▶ [Direction]: Output exactly the lines from the first one down to the line containing "bpy.data.objects.remove(fo)", inclusive.
══ Supplied information
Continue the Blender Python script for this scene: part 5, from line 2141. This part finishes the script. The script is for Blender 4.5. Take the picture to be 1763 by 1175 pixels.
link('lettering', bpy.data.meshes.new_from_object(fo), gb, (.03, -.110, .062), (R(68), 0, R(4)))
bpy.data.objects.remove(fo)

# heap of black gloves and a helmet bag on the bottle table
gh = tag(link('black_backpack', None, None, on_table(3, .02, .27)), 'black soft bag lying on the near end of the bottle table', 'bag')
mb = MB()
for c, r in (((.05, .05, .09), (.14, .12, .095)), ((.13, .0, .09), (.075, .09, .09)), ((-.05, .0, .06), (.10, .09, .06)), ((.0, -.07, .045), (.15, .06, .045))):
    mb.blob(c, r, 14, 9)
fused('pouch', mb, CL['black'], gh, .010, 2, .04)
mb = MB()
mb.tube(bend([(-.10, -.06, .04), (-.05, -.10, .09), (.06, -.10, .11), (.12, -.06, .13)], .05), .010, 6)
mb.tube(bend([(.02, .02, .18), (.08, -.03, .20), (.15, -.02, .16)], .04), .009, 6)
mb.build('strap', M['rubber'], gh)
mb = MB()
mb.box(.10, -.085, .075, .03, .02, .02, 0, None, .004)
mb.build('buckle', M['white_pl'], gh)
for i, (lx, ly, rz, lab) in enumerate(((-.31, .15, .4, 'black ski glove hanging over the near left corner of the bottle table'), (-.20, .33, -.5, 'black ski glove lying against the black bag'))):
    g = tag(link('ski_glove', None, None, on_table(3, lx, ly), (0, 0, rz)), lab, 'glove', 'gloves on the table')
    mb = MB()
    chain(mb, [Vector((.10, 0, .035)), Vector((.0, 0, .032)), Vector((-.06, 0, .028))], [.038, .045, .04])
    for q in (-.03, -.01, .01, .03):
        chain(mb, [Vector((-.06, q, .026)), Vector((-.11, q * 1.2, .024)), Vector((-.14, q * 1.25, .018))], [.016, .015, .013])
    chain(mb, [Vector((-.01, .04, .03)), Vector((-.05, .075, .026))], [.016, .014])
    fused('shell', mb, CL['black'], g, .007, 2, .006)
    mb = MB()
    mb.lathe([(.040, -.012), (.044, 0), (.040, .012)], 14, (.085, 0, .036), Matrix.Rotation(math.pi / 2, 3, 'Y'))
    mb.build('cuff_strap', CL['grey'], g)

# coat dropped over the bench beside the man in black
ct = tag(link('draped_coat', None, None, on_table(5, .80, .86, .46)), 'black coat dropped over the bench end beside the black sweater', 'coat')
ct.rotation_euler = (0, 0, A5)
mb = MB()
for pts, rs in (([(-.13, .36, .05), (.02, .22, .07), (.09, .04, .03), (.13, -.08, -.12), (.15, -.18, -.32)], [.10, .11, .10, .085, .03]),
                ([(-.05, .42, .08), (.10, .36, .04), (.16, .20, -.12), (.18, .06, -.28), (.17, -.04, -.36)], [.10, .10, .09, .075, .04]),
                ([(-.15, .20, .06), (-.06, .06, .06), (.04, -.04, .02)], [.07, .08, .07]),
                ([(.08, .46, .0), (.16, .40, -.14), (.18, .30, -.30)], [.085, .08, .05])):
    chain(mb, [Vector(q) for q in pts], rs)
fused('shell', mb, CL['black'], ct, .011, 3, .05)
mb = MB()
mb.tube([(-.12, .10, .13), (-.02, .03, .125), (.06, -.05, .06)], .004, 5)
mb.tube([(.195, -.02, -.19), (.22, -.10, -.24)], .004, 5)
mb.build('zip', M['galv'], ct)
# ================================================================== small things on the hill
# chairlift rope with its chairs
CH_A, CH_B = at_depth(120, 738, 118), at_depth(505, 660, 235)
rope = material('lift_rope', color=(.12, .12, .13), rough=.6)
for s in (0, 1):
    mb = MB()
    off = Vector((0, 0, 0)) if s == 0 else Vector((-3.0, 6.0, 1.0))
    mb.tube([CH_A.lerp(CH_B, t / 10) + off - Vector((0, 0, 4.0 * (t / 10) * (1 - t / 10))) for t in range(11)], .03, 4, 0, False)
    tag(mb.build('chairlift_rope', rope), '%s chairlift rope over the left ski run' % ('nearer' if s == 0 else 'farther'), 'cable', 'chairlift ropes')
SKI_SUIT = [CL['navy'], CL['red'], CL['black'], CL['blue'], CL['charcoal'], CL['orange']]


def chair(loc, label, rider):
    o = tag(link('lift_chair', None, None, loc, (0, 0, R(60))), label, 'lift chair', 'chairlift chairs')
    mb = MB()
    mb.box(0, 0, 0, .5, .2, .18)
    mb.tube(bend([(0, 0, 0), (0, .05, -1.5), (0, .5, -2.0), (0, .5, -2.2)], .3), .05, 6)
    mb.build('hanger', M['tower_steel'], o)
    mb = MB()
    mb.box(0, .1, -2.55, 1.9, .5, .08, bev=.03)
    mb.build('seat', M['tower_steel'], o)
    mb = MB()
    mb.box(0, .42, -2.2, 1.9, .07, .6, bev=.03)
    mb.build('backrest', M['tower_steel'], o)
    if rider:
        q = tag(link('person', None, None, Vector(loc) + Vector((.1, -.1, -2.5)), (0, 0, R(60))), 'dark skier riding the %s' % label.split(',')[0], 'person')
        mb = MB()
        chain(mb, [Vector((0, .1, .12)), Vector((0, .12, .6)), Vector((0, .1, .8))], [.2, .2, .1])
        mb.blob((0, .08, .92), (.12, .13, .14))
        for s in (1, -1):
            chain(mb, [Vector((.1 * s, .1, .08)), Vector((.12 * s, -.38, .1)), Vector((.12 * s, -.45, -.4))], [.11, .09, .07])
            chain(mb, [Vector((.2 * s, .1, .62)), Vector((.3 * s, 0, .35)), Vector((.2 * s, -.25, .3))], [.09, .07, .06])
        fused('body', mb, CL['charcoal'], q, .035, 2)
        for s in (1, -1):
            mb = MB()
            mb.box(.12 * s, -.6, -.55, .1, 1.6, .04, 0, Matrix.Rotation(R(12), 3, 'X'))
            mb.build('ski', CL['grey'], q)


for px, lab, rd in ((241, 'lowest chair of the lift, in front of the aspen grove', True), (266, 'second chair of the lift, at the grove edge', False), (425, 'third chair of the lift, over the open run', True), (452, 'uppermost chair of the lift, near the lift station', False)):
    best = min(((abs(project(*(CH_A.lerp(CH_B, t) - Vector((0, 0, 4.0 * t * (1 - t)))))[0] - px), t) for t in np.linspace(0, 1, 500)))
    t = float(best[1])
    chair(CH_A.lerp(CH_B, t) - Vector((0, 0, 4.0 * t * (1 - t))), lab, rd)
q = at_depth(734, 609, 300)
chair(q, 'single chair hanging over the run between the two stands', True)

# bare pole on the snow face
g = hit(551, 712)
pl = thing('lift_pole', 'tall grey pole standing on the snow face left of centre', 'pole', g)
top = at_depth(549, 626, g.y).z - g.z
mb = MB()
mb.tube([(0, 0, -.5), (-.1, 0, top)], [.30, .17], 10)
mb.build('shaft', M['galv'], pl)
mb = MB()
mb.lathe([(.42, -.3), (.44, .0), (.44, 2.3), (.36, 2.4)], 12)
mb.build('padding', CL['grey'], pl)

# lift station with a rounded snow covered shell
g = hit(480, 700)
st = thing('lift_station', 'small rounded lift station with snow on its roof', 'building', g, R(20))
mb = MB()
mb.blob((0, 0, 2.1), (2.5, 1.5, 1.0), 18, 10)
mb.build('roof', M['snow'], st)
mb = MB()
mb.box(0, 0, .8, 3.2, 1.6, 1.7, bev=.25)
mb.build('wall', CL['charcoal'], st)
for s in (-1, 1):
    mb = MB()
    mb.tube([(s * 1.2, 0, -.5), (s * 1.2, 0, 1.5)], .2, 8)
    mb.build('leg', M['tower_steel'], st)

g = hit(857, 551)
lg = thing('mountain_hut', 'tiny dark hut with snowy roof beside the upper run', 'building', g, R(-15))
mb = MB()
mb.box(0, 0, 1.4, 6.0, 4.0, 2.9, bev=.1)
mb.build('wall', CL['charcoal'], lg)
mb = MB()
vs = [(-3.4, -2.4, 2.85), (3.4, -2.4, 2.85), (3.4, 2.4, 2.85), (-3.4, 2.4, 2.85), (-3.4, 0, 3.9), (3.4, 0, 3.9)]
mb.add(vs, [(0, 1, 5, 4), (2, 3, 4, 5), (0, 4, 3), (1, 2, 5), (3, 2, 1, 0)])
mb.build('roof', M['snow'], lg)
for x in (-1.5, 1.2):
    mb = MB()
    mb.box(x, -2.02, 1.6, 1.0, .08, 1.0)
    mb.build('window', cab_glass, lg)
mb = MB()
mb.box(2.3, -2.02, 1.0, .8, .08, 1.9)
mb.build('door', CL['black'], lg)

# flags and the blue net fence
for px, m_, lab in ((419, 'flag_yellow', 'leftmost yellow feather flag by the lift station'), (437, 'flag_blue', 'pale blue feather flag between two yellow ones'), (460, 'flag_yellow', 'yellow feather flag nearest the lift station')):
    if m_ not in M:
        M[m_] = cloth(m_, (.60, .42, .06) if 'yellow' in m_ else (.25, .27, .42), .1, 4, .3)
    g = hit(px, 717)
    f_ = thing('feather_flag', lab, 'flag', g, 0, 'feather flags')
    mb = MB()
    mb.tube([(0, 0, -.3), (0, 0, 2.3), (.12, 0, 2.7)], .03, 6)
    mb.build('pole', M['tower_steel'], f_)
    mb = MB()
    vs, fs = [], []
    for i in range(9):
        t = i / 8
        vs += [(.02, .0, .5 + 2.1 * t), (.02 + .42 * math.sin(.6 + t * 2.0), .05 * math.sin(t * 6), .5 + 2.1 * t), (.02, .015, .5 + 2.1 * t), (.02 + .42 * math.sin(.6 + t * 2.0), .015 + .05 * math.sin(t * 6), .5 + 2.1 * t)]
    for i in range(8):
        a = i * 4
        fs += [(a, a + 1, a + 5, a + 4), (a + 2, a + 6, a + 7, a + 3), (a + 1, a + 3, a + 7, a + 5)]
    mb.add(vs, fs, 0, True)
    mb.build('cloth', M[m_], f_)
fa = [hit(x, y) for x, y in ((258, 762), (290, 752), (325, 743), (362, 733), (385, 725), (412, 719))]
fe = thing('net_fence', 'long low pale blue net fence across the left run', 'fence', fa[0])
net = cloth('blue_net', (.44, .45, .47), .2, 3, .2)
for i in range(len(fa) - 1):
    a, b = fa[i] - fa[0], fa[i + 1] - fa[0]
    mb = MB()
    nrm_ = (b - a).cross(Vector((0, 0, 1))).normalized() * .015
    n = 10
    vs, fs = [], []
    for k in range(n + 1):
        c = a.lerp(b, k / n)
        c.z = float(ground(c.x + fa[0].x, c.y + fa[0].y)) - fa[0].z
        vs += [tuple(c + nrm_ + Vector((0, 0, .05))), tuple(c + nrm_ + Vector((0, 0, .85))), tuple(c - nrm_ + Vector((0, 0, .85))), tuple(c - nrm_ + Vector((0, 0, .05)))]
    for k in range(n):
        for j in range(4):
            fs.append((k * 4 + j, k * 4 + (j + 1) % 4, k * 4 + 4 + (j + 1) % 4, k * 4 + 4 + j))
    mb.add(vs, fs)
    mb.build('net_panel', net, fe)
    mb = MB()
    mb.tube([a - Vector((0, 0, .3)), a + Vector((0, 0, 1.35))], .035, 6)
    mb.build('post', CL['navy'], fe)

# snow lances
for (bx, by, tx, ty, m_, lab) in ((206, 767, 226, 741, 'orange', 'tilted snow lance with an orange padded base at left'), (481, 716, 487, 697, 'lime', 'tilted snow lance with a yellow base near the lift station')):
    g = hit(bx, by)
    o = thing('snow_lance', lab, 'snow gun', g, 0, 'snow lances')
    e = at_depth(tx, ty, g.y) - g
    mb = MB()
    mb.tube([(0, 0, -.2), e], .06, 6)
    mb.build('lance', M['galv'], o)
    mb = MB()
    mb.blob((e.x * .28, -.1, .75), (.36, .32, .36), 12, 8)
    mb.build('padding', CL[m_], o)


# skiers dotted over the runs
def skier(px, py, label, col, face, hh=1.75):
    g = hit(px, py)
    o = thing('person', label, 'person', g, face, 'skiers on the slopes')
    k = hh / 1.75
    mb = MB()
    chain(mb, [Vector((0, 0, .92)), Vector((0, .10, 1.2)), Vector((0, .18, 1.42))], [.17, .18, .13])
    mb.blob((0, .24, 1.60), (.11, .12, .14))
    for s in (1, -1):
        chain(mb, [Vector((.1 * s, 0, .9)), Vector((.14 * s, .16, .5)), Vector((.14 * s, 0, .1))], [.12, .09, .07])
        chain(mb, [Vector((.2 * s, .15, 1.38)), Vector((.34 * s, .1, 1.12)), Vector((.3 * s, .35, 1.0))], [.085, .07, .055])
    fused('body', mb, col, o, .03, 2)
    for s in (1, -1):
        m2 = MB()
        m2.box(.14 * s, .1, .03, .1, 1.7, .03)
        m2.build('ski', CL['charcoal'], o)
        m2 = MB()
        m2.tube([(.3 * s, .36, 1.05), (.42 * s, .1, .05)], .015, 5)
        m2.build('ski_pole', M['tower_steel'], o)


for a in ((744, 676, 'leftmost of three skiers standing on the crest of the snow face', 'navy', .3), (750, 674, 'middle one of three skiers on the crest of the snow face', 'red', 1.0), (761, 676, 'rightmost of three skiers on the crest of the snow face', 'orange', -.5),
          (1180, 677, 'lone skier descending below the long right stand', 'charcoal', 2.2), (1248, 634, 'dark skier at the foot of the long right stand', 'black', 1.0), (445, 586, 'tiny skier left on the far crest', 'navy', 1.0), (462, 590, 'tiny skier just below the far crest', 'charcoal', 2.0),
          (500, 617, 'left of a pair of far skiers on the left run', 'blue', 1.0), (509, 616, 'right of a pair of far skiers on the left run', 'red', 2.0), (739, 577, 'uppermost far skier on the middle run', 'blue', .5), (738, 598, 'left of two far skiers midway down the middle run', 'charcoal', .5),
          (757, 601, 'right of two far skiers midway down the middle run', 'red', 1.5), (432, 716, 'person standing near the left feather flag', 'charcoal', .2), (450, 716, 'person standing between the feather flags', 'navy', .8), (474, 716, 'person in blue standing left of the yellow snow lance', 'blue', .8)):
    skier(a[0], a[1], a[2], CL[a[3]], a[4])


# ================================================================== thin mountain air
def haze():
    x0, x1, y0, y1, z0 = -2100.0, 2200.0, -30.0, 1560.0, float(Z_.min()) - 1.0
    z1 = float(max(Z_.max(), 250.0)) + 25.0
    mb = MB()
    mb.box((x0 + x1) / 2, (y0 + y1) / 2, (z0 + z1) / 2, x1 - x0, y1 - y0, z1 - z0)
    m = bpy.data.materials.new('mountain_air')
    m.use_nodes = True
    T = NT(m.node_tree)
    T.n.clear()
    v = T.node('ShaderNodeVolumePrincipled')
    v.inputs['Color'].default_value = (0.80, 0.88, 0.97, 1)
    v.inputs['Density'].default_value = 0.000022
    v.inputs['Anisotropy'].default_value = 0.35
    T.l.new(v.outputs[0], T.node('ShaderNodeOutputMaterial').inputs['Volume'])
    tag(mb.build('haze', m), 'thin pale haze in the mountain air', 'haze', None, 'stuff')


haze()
════
▶ [Problem solution]:
Continue the Blender Python script for this scene: part 5, from line 2141. This part finishes the script. The script is for Blender 4.5. Take the picture to be 1763 by 1175 pixels.
link('lettering', bpy.data.meshes.new_from_object(fo), gb, (.03, -.110, .062), (R(68), 0, R(4)))
bpy.data.objects.remove(fo)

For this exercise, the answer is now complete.